North Korea themes, part III

October 19, 2011 by Joshua
in Freedom, NorthKorea

More themes to expect from this blog on North Korea

Leadership, control, and how you are led and controlled

You can’t miss some of the North Korean government’s more blatant methods to control its population — the propaganda, unique versions of history, controlling the flow of people and information across its borders, and regulating trade, for example. Some you can’t see as a tourist but the press outside North Korea reports it, like the how they punish citizens and stratify society. Some you can only speculate on, like how leaders behave in person and communicate to their staff and the rest of the population.

When you see their obvious methods to influence the public methods here become suddenly obvious. We have more advertising than they have propaganda and the messages come from companies, not the government, but we receive consistent, powerful messages to buy, consume, throw away, agree, and so on.

How do our leaders lead and control us? How differently or similarly do our structures work? How differently do we see methods used here when viewed from elsewhere?

What is freedom?

People in North Korea receive little to no information that people have more freedom or material prosperity elsewhere. For that matter, I understand many, perhaps most, view their country as the best place on Earth to live. Many who leave are shocked to find how much more freedom and material prosperity others have, even just north of the border, in China, which has far less freedom and material prosperity than even the rest of China, let alone the U.S. or Europe.

If they thought they had nothing to envy, that they didn’t lack freedom, how objective or subjective is the concept of freedom?

Traveling for personal growth over seeing sites

North Korea has no white sandy beaches, snow-capped mountain vistas, thousand-year-old ruins, rain forests, etc, but most of us considered it one of or the best trip of our lives. Its isolation, being on the frontier, and so on teach you more about people and the world, and therefore about yourself, than any place I’ve visited.

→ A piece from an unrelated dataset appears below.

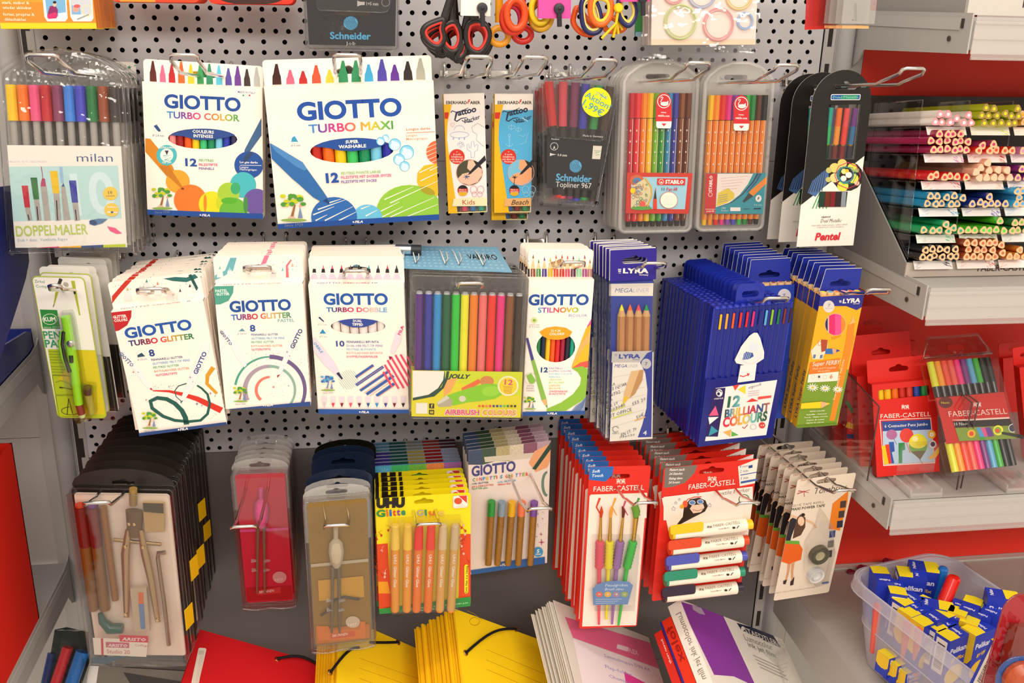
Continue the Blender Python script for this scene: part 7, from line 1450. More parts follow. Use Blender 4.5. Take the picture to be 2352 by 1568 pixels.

Seeing yourself from others’ perspectives

I still don’t know how North Koreans viewed us. Could they tell we were American? Did they view us as imperialist aggressors or agents of our governments? Did they see us as potential liberators or sources of new information from the outside world?

My tourmates

They made the trip! On my own I would not have enjoyed or learned nearly as much. I expect anecdotes and stories about them will come out.